Brief | Leave out the pictures and retype only the lines from the opening line to the line that holds "COL = sc.collection", both ends included.
[start of Data supplied]
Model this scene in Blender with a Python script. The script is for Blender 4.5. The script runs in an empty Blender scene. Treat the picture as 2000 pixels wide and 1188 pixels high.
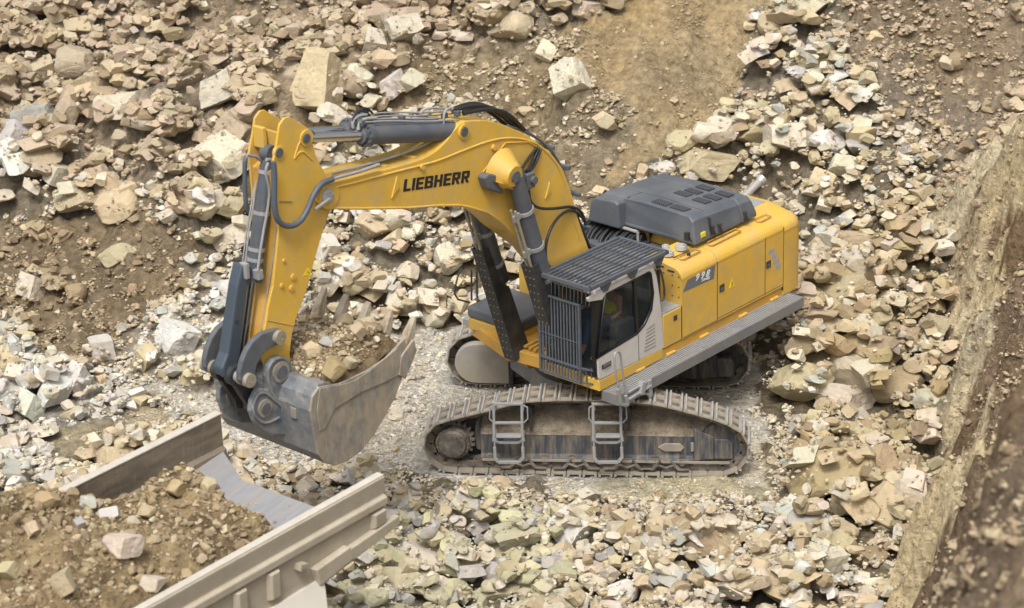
import bpy, math, random
import numpy as np
from mathutils import Vector, Matrix
R_ = math.radians
sc = bpy.context.scene
COL = sc.collection

# ------------------------------------------------------------------ camera
CAM = dict(loc=(2.93313, -43.38233, 21.1079), yaw=-0.09796, pitch=0.40409, roll=-0.0309, f=4966.616, sx=14.85, sy=-1.07)
def cam_axes():
    y, p, r = CAM['yaw'], CAM['pitch'], CAM['roll']
    F = np.array([math.sin(y)*math.cos(p), math.cos(y)*math.cos(p), -math.sin(p)])
    R = np.array([math.cos(y), -math.sin(y), 0.0]); U = np.cross(R, F)
    return R*math.cos(r)+U*math.sin(r), -R*math.sin(r)+U*math.cos(r), F
CR, CU, CF = cam_axes()
CC = np.array(CAM['loc'])
cd = bpy.data.cameras.new('camera'); cam = bpy.data.objects.new('camera', cd); COL.objects.link(cam)
M = Matrix(((CR[0], CU[0], -CF[0], CC[0]), (CR[1], CU[1], -CF[1], CC[1]), (CR[2], CU[2], -CF[2], CC[2]), (0, 0, 0, 1)))
cam.matrix_world = M
cd.sensor_width = 36; cd.sensor_fit = 'HORIZONTAL'
cd.lens = 36*CAM['f']/2000.0
cd.shift_x = -CAM['sx']/2000.0; cd.shift_y = CAM['sy']/2000.0
cd.clip_start = 1; cd.clip_end = 2000
cd.dof.use_dof = True; cd.dof.focus_distance = 47.0; cd.dof.aperture_fstop = (cd.lens)/90.0
sc.camera = cam

# ------------------------------------------------------------------ world, sun, exposure
SUN_EL, SUN_AZ = 60.0, 188.0        # azimuth measured from +Y towards +X
w = bpy.data.worlds.new('World'); sc.world = w; w.use_nodes = True
nt = w.node_tree; nt.nodes.clear()
sky = nt.nodes.new('ShaderNodeTexSky'); sky.sky_type = 'NISHITA'; sky.sun_disc = False
sky.sun_elevation = R_(SUN_EL); sky.sun_rotation = R_(180+SUN_AZ-180); sky.dust_density = 6; sky.air_density = 1.0; sky.ozone_density = 0.4
hs = nt.nodes.new('ShaderNodeHueSaturation'); hs.inputs['Saturation'].default_value = 0.35
bg = nt.nodes.new('ShaderNodeBackground'); bg.inputs['Strength'].default_value = 0.13
wo = nt.nodes.new('ShaderNodeOutputWorld')
nt.links.new(sky.outputs[0], hs.inputs['Color']); nt.links.new(hs.outputs[0], bg.inputs['Color']); nt.links.new(bg.outputs[0], wo.inputs['Surface'])
sl = bpy.data.lights.new('sun', 'SUN'); sl.energy = 1.5; sl.angle = R_(15); sl.color = (1, 0.965, 0.91)
so = bpy.data.objects.new('sun', sl); COL.objects.link(so)
sd = Vector((math.sin(R_(SUN_AZ))*math.cos(R_(SUN_EL)), math.cos(R_(SUN_AZ))*math.cos(R_(SUN_EL)), math.sin(R_(SUN_EL))))
so.rotation_euler = sd.to_track_quat('Z', 'Y').to_euler(); so.location = (0, 0, 30)
sc.view_settings.view_transform = 'Standard'; sc.view_settings.look = 'None'; sc.view_settings.gamma = 1.0
sc.view_settings.exposure = 0.40
sc.render.engine = 'CYCLES'
sc.cycles.max_bounces = 6; sc.cycles.diffuse_bounces = 3; sc.cycles.transparent_max_bounces = 8
sc.cycles.use_denoising = True

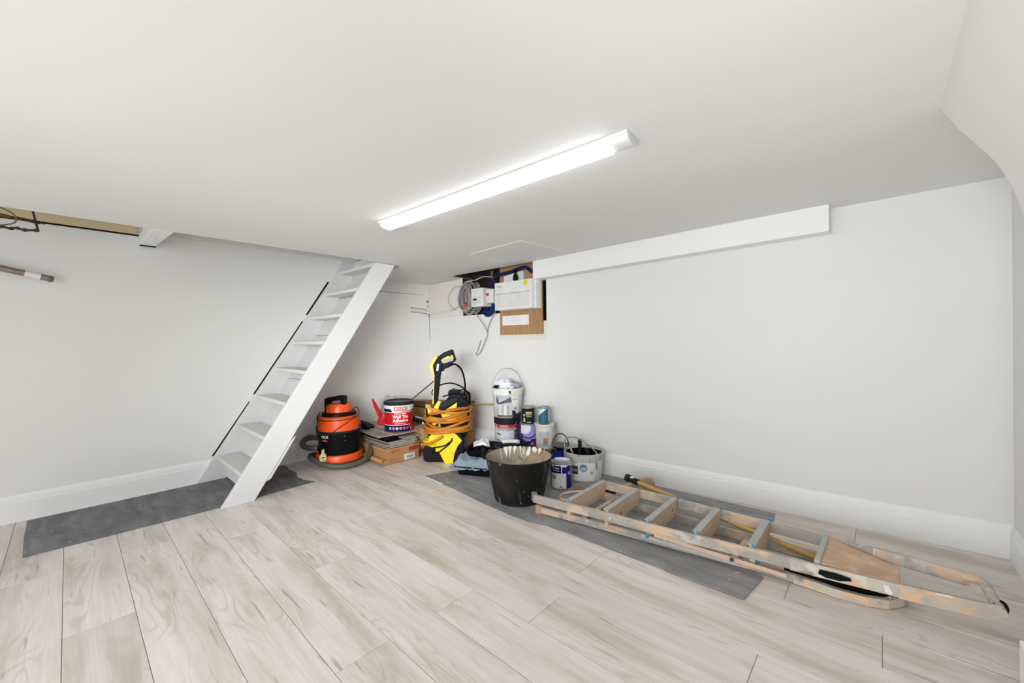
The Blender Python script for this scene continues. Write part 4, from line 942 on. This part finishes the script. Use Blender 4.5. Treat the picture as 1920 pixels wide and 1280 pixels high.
band(t, w, 'pale_edge', flat('#c3d2d6', .4), .040, .060, .02, .12, .0010, 5)
# blue tin
t, w = pot('paint_tin', 'blue and white tin with a raised dark handle behind the black bucket', 'tin', 1.930, -.115, .005, .066, .068, .215, flat('#c3c6c8', .4))
MB().lathe([(.0685, .205), (.071, .207), (.071, .218), (.064, .220), (.058, .212), (0, .212)], 36).build('lid', spotted('dirty_lid', '#6e6a62', [('#a39a8a', 9, .5, .2, 1, (1, 1, 1))], .6), t, smooth=35)
band(t, w, 'black_rim_paint', M_BK, -.08, .105, .178, .206, .0012, 14); band(t, w, 'blue_band', flat('#1f35b0', .4), -.085, .035, .120, .178, .0012, 12); band(t, w, 'pale_band', flat('#b7c1cf', .4), -.085, .045, .085, .119, .0012, 12)
bail(t, w, .072, .190, .115, -.2, .0045, flat('#34383b', .4), tilt=-.01)
# violet tin in front
t, w = pot('paint_tin', 'dripped violet and white tin beside the right side of the black bucket', 'tin', 2.150, -.420, .005, .077, .077, .188, flat('#2e2168', .35))
MB().lathe([(.0775, .176), (.081, .178), (.081, .190), (.075, .194), (.068, .188), (.060, .183), (0, .183)], 36).build('lid', spotted('splashed_lid', '#8d8c92', [('#eceae8', 7, .48, .12, 2, (1, 1, 1))], .5), t, smooth=35)
m_ = MB(); w.band(m_, -.24, .24, lambda u: .172 - .010*max(0, math.sin(u*70)) - .006*max(0, math.sin(u*173 + 1)), .180, .0016, 70); m_.build('paint_drips', flat('#e8e6e2', .5), t)
band(t, w, 'dark_label', flat('#17142f', .4), -.075, -.002, .120, .165, .0010, 10)
mb = MB(); [w.band(mb, -.066 + i*.011, -.058 + i*.011, .145, .156, .0014, 2) for i in range(5)]; w.band(mb, -.066, -.012, .131, .136, .0014, 6); mb.build('lettering', flat('#c9c4da', .5), t)
band(t, w, 'white_stripe', flat('#e8e6e2', .5), .002, .008, .118, .176, .0014, 2)
band(t, w, 'white_label', flat('#cfcdc8', .4), -.085, .040, .004, .116, .0010, 14); band(t, w, 'green_mark', flat('#5f9a4e', .4), -.068, -.036, .072, .096, .0014, 5)
mb = MB(); mb.add([w.p(-.012, .006, .0016), w.p(.020, .004, .0016), w.p(.012, .016, .0016), w.p(-.006, .026, .0016)], [(0, 1, 2, 3)]); mb.build('black_mark', M_BK, t)
mb = MB(); w.disc(mb, .070, .115, .016, .0014); mb.build('pale_disc', flat('#8d86c0', .4), t)
band(t, w, 'white_side', flat('#dcdad8', .4), .090, .100, .09, .17, .0012, 3)
# white bucket with black inside
t = thing('paint_bucket', 'white bucket with a dirty rim, black inside, holding brushes', 'bucket', (2.160, -.120, .005))
M_DIRTY = spotted('dirty_white_plastic', '#c2bfb6', [('#4a4843', 16, .58, .12, 2, (1, 1, .5)), ('#e0ded8', 8, .6, .2, 5, (1, 1, 1))], .5)
MB().lathe([(0, 0), (.138, 0), (.141, .005), (.150, .155), (.150, .205), (.1465, .205), (.136, .02), (0, .012)], 48).build('body', M_WH, t, smooth=35)
MB().lathe([(.1505, .150), (.1575, .153), (.159, .205), (.155, .210), (.148, .208)], 48).build('rim', M_DIRTY, t, smooth=35)
MB().lathe([(.1478, .2075), (.1455, .19), (.138, .08), (0, .07)], 48).build('black_lining', flat('#0b0b0b', .5), t, smooth=40)
w = Wrap(lambda v: .141 + .009*v/.155, math.atan2(CAM.y + .12, CAM.x - 2.16))
band(t, w, 'white_label', flat('#e2dfda', .4), -.13, .085, .006, .146, .0010, 20)
band(t, w, 'picture', flat('#3c434c', .4), -.110, -.045, .055, .120, .0015, 8); band(t, w, 'picture_light', flat('#8d8f96', .4), -.104, -.052, .075, .096, .0019, 7); band(t, w, 'picture_line', flat('#d8d6d2', .4), -.097, -.092, .055, .120, .0022, 2)
mb = MB(); w.disc(mb, -.003, .108, .030, .0015, 24); mb.build('seal', flat('#7d7f9f', .4), t, label='round teal and grey seal')
mb = MB(); w.disc(mb, -.003, .110, .024, .0019, 24); mb.build('seal_ring', flat('#9fc5c4', .4), t)
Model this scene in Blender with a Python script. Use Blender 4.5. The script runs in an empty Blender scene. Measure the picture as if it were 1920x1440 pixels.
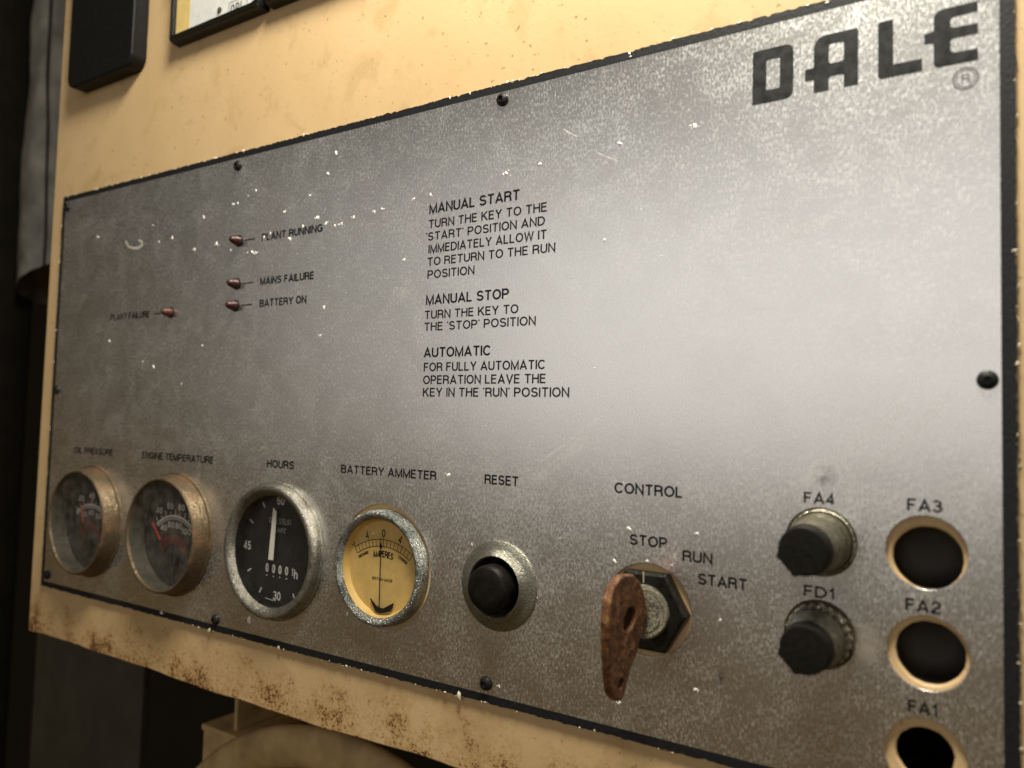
[end of Data supplied]
Expected output |
Model this scene in Blender with a Python script. The script is for Blender 4.5. The script runs in an empty Blender scene. Treat the picture as 2000 pixels wide and 1188 pixels high.
import bpy, math, random
import numpy as np
from mathutils import Vector, Matrix
R_ = math.radians
sc = bpy.context.scene
COL = sc.collection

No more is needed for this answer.